If you’re reading this blog, you probably know that, when building an argument, it’s best to rely on primary, binding authorities: governing legislation and caselaw from the court of appeal you’re in or the Louisiana Supreme Court. But what if your case raises an issue that isn’t governed by binding authority—a “case of first impression”? In those instances, you need persuasive authorities. But which persuasive authorities are likely to be most persuasive? Cases from other jurisdictions? Treatises? Law-review articles?
A few years ago, Professor Mark Cooney studied that topic and had the results published in the Stetson Law Review. Mark Cooney, What Judges Cite: A Study of Three Appellate Courts, 50 Stetson L. Rev. 1 (2020) (available on SSRN). He studied opinions of two state intermediate appellate courts (Wisconsin and Virginia) and the U.S. Supreme Court to see the types and frequence of authorities cited: primary sources versus secondary sources, binding versus persuasive authorities, and types of persuasive authorities. Since most readers of this blog probably practice more in Louisiana courts of appeal than the U.S. Supreme Court, I’m going to focus on Cooney’s findings from the two state appellate courts.
According to Cooney’s study, the appellate courts generally stick with primary authorities: statutes and cases. Those constituted 98% of the authorities cited. When citing caselaw, they cited binding precedents 80% of the time—90% when counting U.S. Supreme Court cases.
These numbers are not surprising, and they probably won’t cause any of you to change your research and writing habits. Most lawyers I’ve come across know that statutes and binding cases are the best authorities to support an argument. Cooney’s study provides data supporting that instinct.
When citing cases as persuasive authorities, the state appellate courts most often cited published cases from U.S. courts of appeals (30%), followed closely by published cases from another state’s highest court (29%). They didn’t much cite cases from U.S. district courts (7%) or unpublished decisions from any court, including their own (6%).
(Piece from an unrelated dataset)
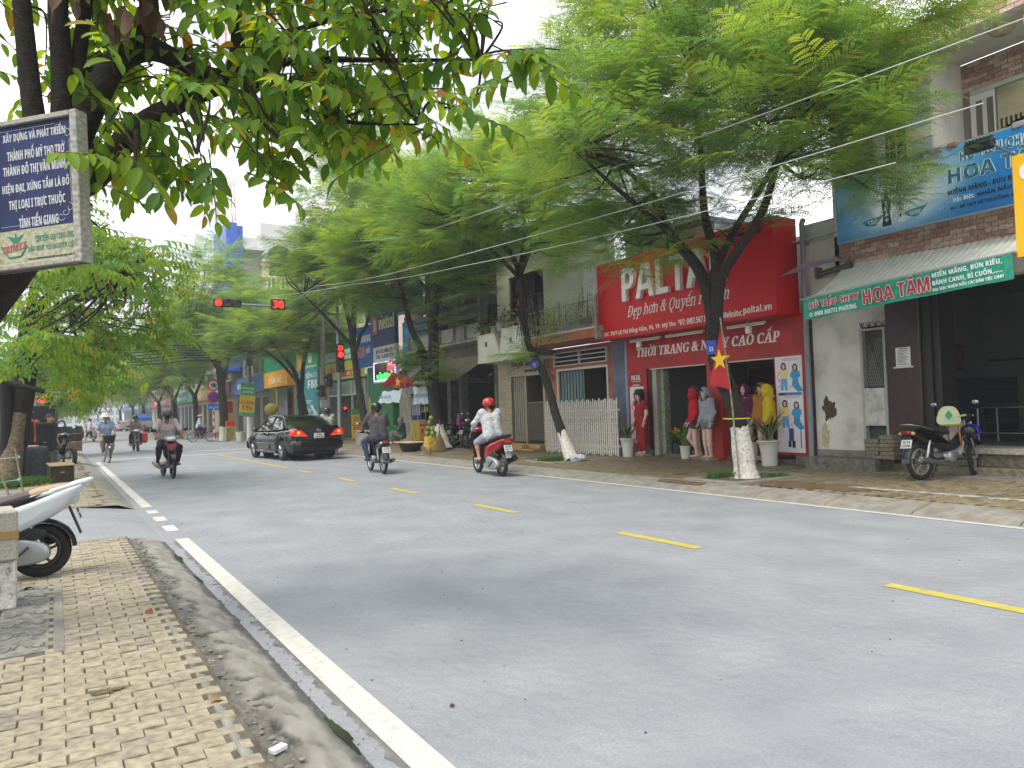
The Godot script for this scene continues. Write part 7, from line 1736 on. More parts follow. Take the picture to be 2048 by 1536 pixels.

Long story short, a persuasive authority is likely to be more persuasive if the citation contains an F.2d, F3d, or F.4th.
The state appellate courts also preferred more recent decisions over older decisions. The cases from the state appellate courts were decided in 2017, and cases from the 2010s were cited 32% of the time. Extrapolating that to a full decade (assuming three more years of cases to cite) works out to 46% if my math is correct. That’s compared with 35% for 2000s cases, 15% for 1990s cases, 10% for 1980s, cases, and down from there as the cases got older.
As for secondary sources, the state appellate courts most frequently cited treatises (32%), followed by comments to standard jury instructions (17%), legal dictionaries (17%), encyclopedias (14%), and periodicals, including law reviews (13%), with other secondary sources in the single digits. And when citing law reviews, they tended to stick to those from in-state law schools.
One thing Cooney’s study didn’t account for was in-state persuasive authority. From a quick-and-dirty Internet check, it looks like Virginia and Wisconsin each have one court of appeals. In Louisiana, we have five separate courts of appeal. So a decision from, say, the Louisiana Fourth Circuit would be binding in that court but only persuasive in the Louisiana First Circuit. That being said, my unscientific impression (probably shared with most Louisiana practitioners) is that Louisiana courts of appeal tend to follow each other’s cases, either because they find them persuasive or because they want to avoid a circuit split.
So for Louisiana practitioners in need of persuasive authorities, continue to look first to published cases from other Louisiana courts of appeal. Next, look first to published decisions of U.S. courts of appeals. If you have to fall back to secondary sources, start with something like the Louisiana Civil Law Treatise, and next look to in-state law reviews.
For any readers in academia who’d like to have their writing cited by the U.S. Supreme Court, Cooney’s study has that covered. First, get yourself published in a so-called “elite” law journal—Harvard, Yale, or a journal from another top-tier school. Second, choose a hot topic. In the SCOTUS, the articles most cited were about criminal law and procedure (30.4%), followed by constitutional law and justiciability (26.5%), jurisprudence and statutory construction (16.7%), and civil procedure and jurisdiction (9.8%). Other topics were below 3% each, with several registering 0%.